Dinosaur Ridge is a little way north and a nudge west of Denver, we clocked it on way into the city amongst our 80s radio and storm weather warnings. And how could I not go see dinosaurs?!
Unlike other attractions we’ve drove in and out of on our way through the states, this was strangely fuss free. No high entrance fees, no semi-Vegas style gentrification or show-off welcome signs on the way. Even the dinosaur models that signpost you in stand modest, non-monstrous in stature.
But maybe it speaks for itself… Once you twig on to and try comprehend that the slopes that you stand on, as high and as far from the sea as could be and stacked up at near half right angles, that these were once floors of beaches where monsters once fed …well maybe no glamour can top it.
At one time these mountains were flats.

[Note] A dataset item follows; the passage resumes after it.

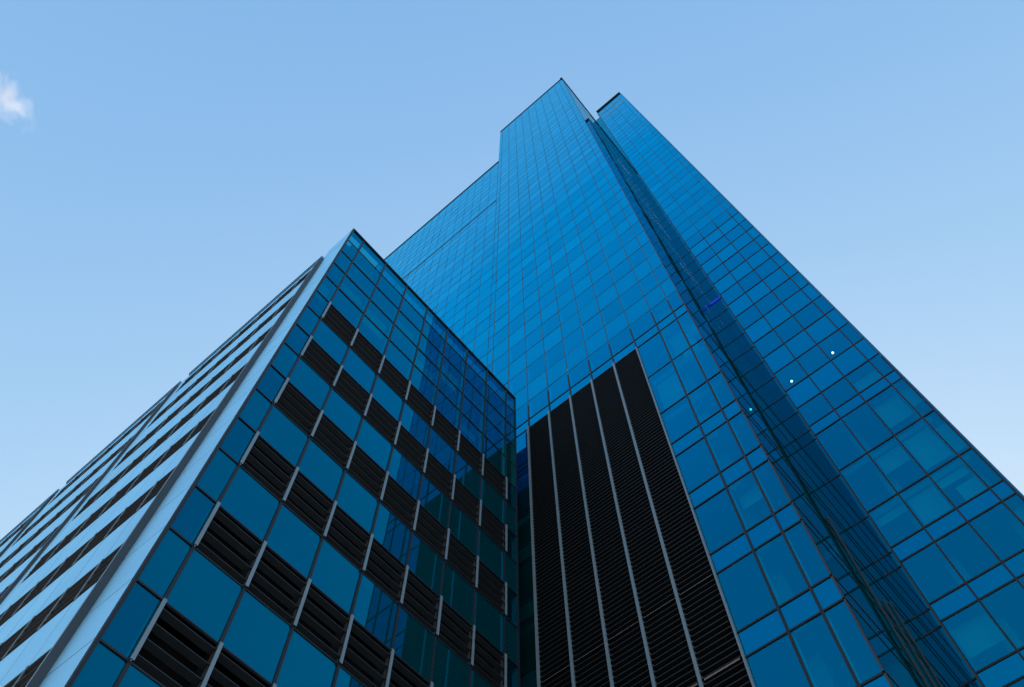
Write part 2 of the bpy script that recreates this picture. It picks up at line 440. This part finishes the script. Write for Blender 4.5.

At one time these were sands by the sea. Footprints and claw marks of dinosaurs and birds that were pressed in back when are still seen. I’m in awe of the violence and chaos that plays over time and tectonic plates as we move on to more proof of the past; bones in the rock smooth and brown to the touch, impressions of weight in the lines of the stone, side-on 3D views of huge load bearing feet… our tour guide explains how to spot them, letting us know how they got here.
We get told how these things were discovered, and what protective measures have been put in place to stop damage, erosion and theft . While the museum is sadly underfunded, there’s a want to inform and a genuine feel and interest for the place that comes out in tour guides and staff.
I wonder what chaos comes next, and if it will be nature’s or ours. Either way it’s nice knowing that everything shifts and that everything gives way to something. Not to better or worse… just to next.